Share your top 1-3 Wins and Challenges:
Project Wins: What went well--so we can continue to capitalize on them.
Project Challenges: What can be improved--so we can learn from them, solve for/discuss changes, and prevent them in the future.
What do you want to celebrate about this project?
What were the WOW moments?
What groups worked together well and why?
What should we leverage from this project for the next?
What did we learn by doing this project?
How successful were we at planning/documenting/communicating during implementation?
Where could we improve?
What things surprised us that weren't in our plan?
What interdependencies did we miss?
What should we simplify/automate?
Focus on what will help improve projects and our working relationships in the future.
Try to be diplomatic and focused on the spirit of evolving, learning and sharing to continously improve our ways of working together (or with outside vendors)
Be positive.
Don't place blame.
Focus on successes as well as failures.
Project Scale and Complexity.
Project Timeline.
Creative Services was a great partner helping to solve for and turning around new images quickly and with a can-do attitude.
We did a great job of involving most teams (creative, development, business, marketing, content) into the brainstorming and wireframing process for the site. It allowed us to take the best features of the legacy site, while creating room for distinguishing product lines, other brands, and our science team.

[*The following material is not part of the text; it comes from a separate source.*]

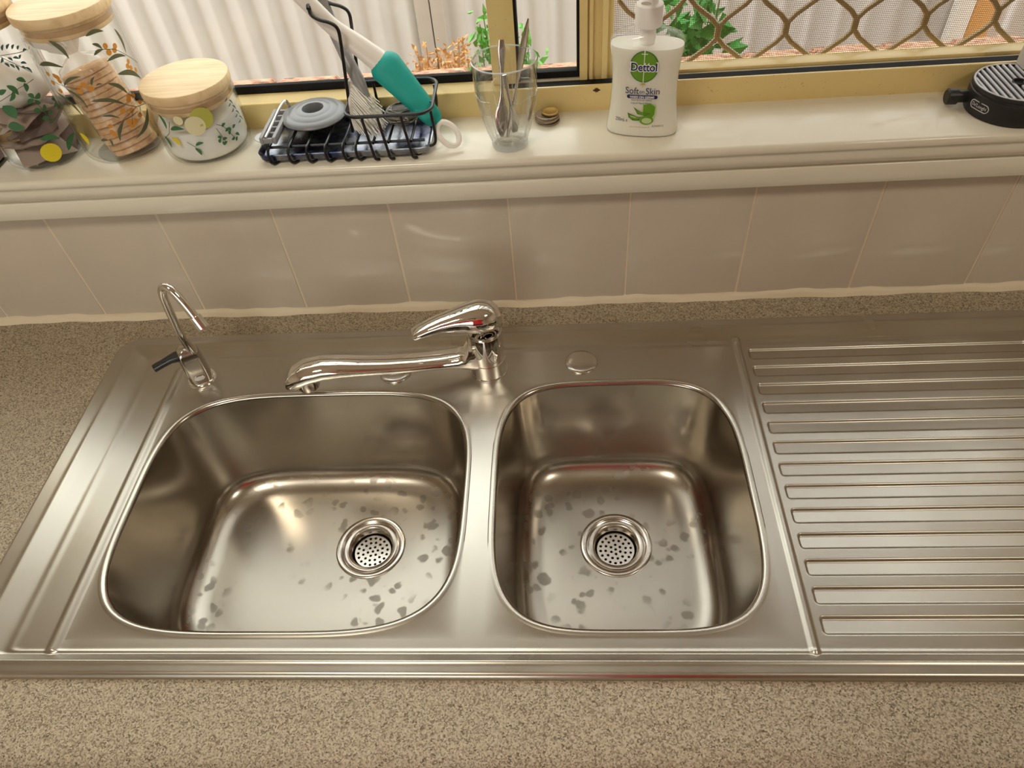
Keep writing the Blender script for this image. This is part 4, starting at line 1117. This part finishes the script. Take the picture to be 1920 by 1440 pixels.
lathe('foot', [(.0150, .0004), (.0200, .0008), (.0209, .0030), (.0209, .0062), (.0203, .0085)], TC, M['tumbler_edge_glint'], tum, n=48, cap0=False, cap1=False)
M['cut'] = mat('cutlery_steel', (.60, .57, .53, 1), .14, 1)
def flat_bar(name, label, pts, widths, thick, facing):
    """cutlery: flat tapered strip along a path"""
    rings = []; P = [Vector(p) for p in pts]
    for i, p in enumerate(P):
        t_ = (P[min(i + 1, len(P) - 1)] - P[max(i - 1, 0)]).normalized(); s = t_.cross(Vector(facing)).normalized(); nn = s.cross(t_).normalized()
        wd = widths[i]
        rings.append([p + s * (wd * math.cos(2 * PI * k / 12)) + nn * (thick * math.sin(2 * PI * k / 12)) for k in range(12)])
    V, F = loftg(rings); o = obj(name, V, F, M['cut'], angle=50)
    return tag(o, label, 'cutlery', 'cutlery in the tumbler')
def path(a, b, n): a, b = Vector(a), Vector(b); return [a + (b - a) * (i / (n - 1)) for i in range(n)]
flat_bar('teaspoon', 'steel teaspoon standing bowl down at the left in the tumbler', path((-.0625, -.004, SILL + .0125), (-.0555, .0130, SILL + .1130), 12),
         [.0015, .0062, .0078, .0070, .0040, .0022, .0020, .0022, .0028, .0036, .0042, .0030], .0009, (.35, -.9, .2))
flat_bar('butter_knife', 'steel knife with its blade rising from the right of the tumbler', path((-.0560, -.0040, SILL + .0125), (-.0265, .0195, SILL + .1300), 14),
         [.0020, .0034, .0034, .0030, .0026, .0024, .0024, .0030, .0050, .0056, .0056, .0052, .0036, .0008], .0008, (.75, -.6, .25))
flat_bar('dessert_fork', 'steel fork standing head down in the middle of the tumbler', path((-.0475, .0060, SILL + .0125), (-.0535, -.0140, SILL + .0880), 10),
         [.0030, .0058, .0062, .0050, .0026, .0020, .0020, .0024, .0032, .0026], .0009, (.2, -.9, .3))

# ================================================================== COINS
m = mat('silver_coin', (.36, .29, .22, 1), .4, .9); t = NT(m); t.bump(t.noise(700, 2), .4, .0006); M['coin_s'] = m
m = mat('gold_coin', (.42, .27, .08, 1), .36, .9); t = NT(m); t.bump(t.noise(700, 2), .4, .0006); M['coin_g'] = m
def coin(loc, R, Hh, mt, label):
    V, F = latheg([(R - .0008, 0), (R, .0004), (R, Hh - .0004), (R - .0005, Hh), (R - .0014, Hh), (R - .0019, Hh - .0003), (.0001, Hh - .0003)], loc, 40, True, False)
    V, F = fix(V, F); o = obj('coin', V, F, mt, angle=40); tag(o, label, 'coin', 'coins stacked on the ledge')
words = ['lowest silver coin of the stack on the ledge', 'second silver coin up in the stack', 'third silver coin up in the stack', 'topmost silver coin, under the gold one']
for i in range(4): coin((-.0112 + (.0010, -.0008, .0006, .0)[i], .0500 + (0, .001, -.0006, .0004)[i], SILL + .0024 * i), .0139, .0023, M['coin_s'], words[i])
coin((-.0072, .0515, SILL + .0097), .0102, .0024, M['coin_g'], 'small gold coin on top of the silver coins')

# ================================================================== HAND WASH BOTTLE
BC = Vector((.0972, .0190, SILL)); YAW = math.radians(-11.9); BR = Matrix.Rotation(YAW, 3, 'Z')
bot = empty('hand_wash_bottle', BC, 'white pump bottle of liquid hand wash with green label', 'bottle')
def W3(p): return BC + BR @ Vector(p)
HA = [(.0, .0375, .0165), (.0015, .0400, .0185), (.006, .0404, .0192), (.020, .0386, .0196), (.035, .0368, .0197), (.055, .0357, .0197), (.070, .0360, .0197), (.085, .0374, .0197), (.095, .0388, .0196), (.1005, .0393, .0192), (.1050, .0384, .0184), (.1085, .0350, .0174), (.1115, .0285, .0158), (.1135, .0205, .0140), (.1150, .0140, .0120), (.1180, .0122, .0118)]
hs = [q[0] for q in HA]
def ab(h): return float(np.interp(h, hs, [q[1] for q in HA])), float(np.interp(h, hs, [q[2] for q in HA]))
EXP = 2.5
def bring(h, shrink=0.0, n=64):
    a, b = ab(h); a -= shrink; b -= shrink; R = []
    e = EXP if h < .11 else 2.0
    for k in range(n):
        th = 2 * PI * k / n; c, s = math.cos(th), math.sin(th); q = (abs(c / a) ** e + abs(s / b) ** e) ** (-1 / e); R.append(W3((q * c, q * s, h)))
    return R
M['bottle'] = clear_glass('clear_bottle', (.98, .98, .98, 1), 1.45, .03, .06, (.95, .95, .93, 1))
hh = [0, .0008, .0015, .003, .006] + list(np.linspace(.012, .09, 16)) + [.095, .098, .1005, .103, .105, .107, .1085, .110, .1115, .1126, .1135, .1143, .115, .118]
V, F = loftg([bring(h) for h in hh], cap1=False); obj('bottle_shell', V, F, M['bottle'], bot, angle=60)
m = mat('liquid_soap', srgb(252, 246, 230), .35, sss=.6); m.node_tree.nodes['Principled BSDF'].inputs['Subsurface Scale'].default_value = 1.2
V, F = loftg([bring(h, .0007) for h in [.0012, .002, .003, .006] + list(np.linspace(.012, .09, 16)) + [.0945, .0975, .0985]]); obj('liquid', V, F, m, bot, angle=60)
M['cap'] = mat('white_cap', srgb(246, 242, 236), .35)
def bl(name, prof, **k):
    V, F = latheg(prof, BC, 40, k.pop('cap0', True), k.pop('cap1', True)); V, F = fix(V, F); return obj(name, V, F, M['cap'], bot, **k)
bl('cap', [(.0136, .1165), (.0142, .1172), (.0142, .1365), (.0138, .1376), (.0128, .1382), (.0090, .1384)])
bl('pump_collar', [(.0088, .138), (.0086, .1440), (.0080, .1446), (.0056, .1448), (.0056, .1560)])
bl('pump_tube', [(.0048, .006), (.0048, .090), (.0075, .0985), (.0085, .1035), (.0085, .1165)])
ph_ = [W3((0, .004, .1600)), W3((0, -.010, .1612)), W3((0, -.026, .1605)), W3((0, -.036, .1570)), W3((0, -.040, .1520))]
tube('nozzle', smooth_path(ph_, 2), .0052, M['cap'], bot, n=14)
bl('pump_head', [(.0100, .1555), (.0108, .1562), (.0108, .1650), (.0098, .1662)])
# the printed label, laid on the curved front
def front(s, h, lift=.00025):
    a, b = ab(h); q = max(0.0, 1 - abs(s / a) ** EXP) ** (1 / EXP); return W3((s, -b * q - lift, h))
def print_poly(name, polys, mt, lift=.00025, sub=None):
    mb = MB()
    for poly in polys:
        c = (sum(p[0] for p in poly) / len(poly), sum(p[1] for p in poly) / len(poly)); n = len(poly)
        V = [front(*c, lift)] + [front(c[0] + (p[0] - c[0]) * f, c[1] + (p[1] - c[1]) * f, lift) for f in (.33, .66, 1.0) for p in poly]
        F = [(0, 1 + i, 1 + (i + 1) % n) for i in range(n)]
        for r_ in (0, 1): F += [(1 + r_ * n + i, 1 + (r_ + 1) * n + i, 1 + (r_ + 1) * n + (i + 1) % n, 1 + r_ * n + (i + 1) % n) for i in range(n)]
        mb.add(V, F)
    return mb.build(name, mt, bot, smooth=False)
def text_mesh(txt, size, bold=0.0, spacing=1.0):
    cu = bpy.data.curves.new('txt', 'FONT'); cu.body = txt; cu.size = size; cu.align_x = 'CENTER'; cu.offset = bold; cu.space_character = spacing; cu.resolution_u = 3
    tmp = bpy.data.objects.new('tmp', cu); COL.objects.link(tmp)
    me = bpy.data.meshes.new_from_object(tmp.evaluated_get(bpy.context.evaluated_depsgraph_get()))
    V = [tuple(v.co) for v in me.vertices]; F = [tuple(p.vertices) for p in me.polygons]
    bpy.data.objects.remove(tmp); bpy.data.meshes.remove(me)
    return V, F
def print_text(txt, s0, h0, size, mt, name='lettering', lift=.0005, bold=0.0, width=None, spacing=1.0):
    V, F = text_mesh(txt, size, bold, spacing)
    xs1 = [v[0] for v in V]; k = (width / (max(xs1) - min(xs1))) if width else 1.0
    V = [front(s0 + v[0] * k, h0 + v[1], lift) for v in V]
    return obj(name, V, F, mt, bot, smooth=False)
def ell(cx, cy, rx, ry, n=36): return [(cx + rx * math.cos(2 * PI * k / n), cy + ry * math.sin(2 * PI * k / n)) for k in range(n)]
L_green = mat('label_green', srgb(106, 158, 30), .4); L_dgreen = mat('label_dark_green', srgb(60, 110, 24), .4); L_navy = mat('label_navy', srgb(24, 30, 96), .4); L_white = mat('label_white', srgb(250, 250, 246), .4); L_pale = mat('label_pale_green', srgb(196, 214, 150), .4); L_gold = mat('label_gold', srgb(196, 176, 70), .4); L_grey = mat('label_grey', srgb(90, 90, 104), .4)
print_poly('logo_disc', [ell(0, .0815, .0152, .0165)], L_dgreen, .0002); print_poly('logo_disc', [ell(0, .0815, .0143, .0156)], L_green, .0003)
print_poly('sword', [[(-.0004, .0645), (.0004, .0645), (.0005, .0985), (0, .1000), (-.0005, .0985)], [(-.0032, .0945), (.0032, .0945), (.0032, .0952), (-.0032, .0952)]], L_white, .0004)
print_poly('sword_tip', [[(0, .0650), (.0030, .0622), (.0024, .0618), (0, .0640), (-.0024, .0618), (-.0030, .0622)], [(-.0003, .0600), (.0003, .0600), (.0003, .0640), (-.0003, .0640)]], L_gold, .0004)
print_text('Dettol', 0, .0772, .0125, L_white, 'lettering_outline', .0005, .0010, .0300)
print_text('Dettol', 0, .0774, .0118, L_navy, 'lettering', .0007, .00022, .0272)
print_text('Soft', -.0112, .0520, .0102, L_navy, width=.0146); print_text('on', -.0005, .0528, .0062, L_navy, width=.0052); print_text('Skin', .0110, .0520, .0102, L_navy, width=.0146)
pill = [(-.0145 + .0021 * math.cos(a), .0486 + .0021 * math.sin(a)) for a in [PI / 2 + PI * k / 8 for k in range(9)]] + [(.0145 + .0021 * math.cos(a), .0486 + .0021 * math.sin(a)) for a in [-PI / 2 + PI * k / 8 for k in range(9)]]
print_poly('pill', [pill], L_navy, .0003); print_text('HARD ON GERMS', 0, .0474, .0034, L_white, bold=.00008, width=.0262)
print_text('KILLS 99.9% OF GERMS', -.0005, .0443, .0025, L_navy, width=.0220); print_text('Liquid Hand Wash', -.0008, .0408, .0030, L_navy, width=.0215)
# green wash and aloe leaves
print_poly('green_patch', [[(.0010, .0405), (.0100, .0420), (.0160, .0400), (.0165, .0320), (.0150, .0240), (.0090, .0190), (.0030, .0200), (.0010, .0300)]], L_pale, .0002)
print_poly('green_patch', [[(.0020, .0400), (.0105, .0412), (.0150, .0380), (.0145, .0290), (.0100, .0220), (.0040, .0230), (.0020, .0310)]], L_green, .0003)
print_poly('aloe_leaf', [[(-.0150, .0300), (-.0125, .0288), (-.0040, .0258), (.0010, .0258), (-.0020, .0215), (-.0090, .0212), (-.0135, .0245)], [(-.0085, .0368), (-.0050, .0330), (.0060, .0300), (.0110, .0302), (.0040, .0275), (-.0040, .0290)]], L_dgreen, .0004)
print_poly('aloe_leaf', [[(-.0140, .0280), (-.0060, .0262), (.0000, .0250), (-.0050, .0222), (-.0110, .0232)], [(-.0075, .0350), (.0040, .0298), (.0100, .0298), (.0020, .0282), (-.0035, .0298)], ell(.0062, .0222, .0078, .0052, 20)], L_green, .0005)
print_poly('aloe_cut', [ell(.0066, .0217, .0055, .0034, 20)], L_pale, .0006); print_poly('aloe_shine', [[(-.0120, .0268), (-.0050, .0254), (-.0060, .0246), (-.0112, .0256)]], L_pale, .0006)
print_text('250mL e', -.0215, .0192, .0058, L_navy, width=.0135); print_text('Aloe Vera & Vitamin E', -.0010, .0130, .0026, L_gold, width=.0220); print_text('A3V0912', .0190, .0142, .0034, L_grey, width=.0125)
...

Incorporated copy review with MSC early and with enough time allotted for review process in timeline.
Content team did a good job of responding to content gaps that were discovered during development.
Developing site via templates and modules; transitioning to Github repository.
Continuing to Use ACF to maintain our store data, which gives content and business teams a way to manage the site, without changing the theme/code.
ACF (accentuate custom fields) is easy for CMS.
Workfront is good for QC issue creation and tracking.
Preview the UI/UX design before deliver.
The "rapid prototyping" approach was intended to speed up the timeline and make development more efficient, but it seemed to make things more complicated; it was challenging to get a sense of site flow.
A lot of documentation/ training for the business team on how to manage the site (change authors, add related blogs, and more were done after the site launch). It would be nice to prep all teams on how to manage the site based on new changes before a big site launch.
Too much email back and forth, and things got lost in translation.
Even though content was identified upfront, we still uncovered gaps, from headers to full pages.
Planning a photo shoot dedicated to the redesign would have allowed for a greater focus + more lead time to frontload the perfect images for the project.
Scrambling behind the scenes.
Stick to Prototype plan (Strategy went sideways when execution was changed: plan was to review all templates were in first prototype session, including top 5 priority; instead prototype session were spread out and not in priority order).
Stick to 'waterfall' implementation.
Project stages where training and functionality can be discussed:
SOW
Requirements
Prototype Sessions
Post-Launch
Implementation and bug trackers were implemented later on which was easier to track changes, but things would have been more organized if done sooner.
Use shared docs to communicate/track overall summary of priorities, tasks, ownership, high-level comments/references.
Create a living document/checklist of elements need to stand up a page e.g. for pdp, collections, HP, blogs to ensure all info captured and updated.
Utilize Site Map and/or detail Site Map out further to help identify.
Website Taxonomy in progress.
Consider elements needed for the site, must-haves and nice to haves.
Identify Creative Services needs earlier in the process.
Training with business/DTC teams on new systems before launching them.
Build-in sufficient time for MSC review, and as early in project timeine as is feasible.
Identify all content areas upfront, prior to development.
Continue to seek out ways in which we can work smarter and be more scalable.
With design deliverables, we only need a workable Sketch file which allows us to export all the graphics we need and find all the style guidelines such as margins, paddings, and font size/color/weight/face. Sliced images are not necessary.
Grant InVision Inspect access (</>) to Development team.
Internal detailed RACI for ownership.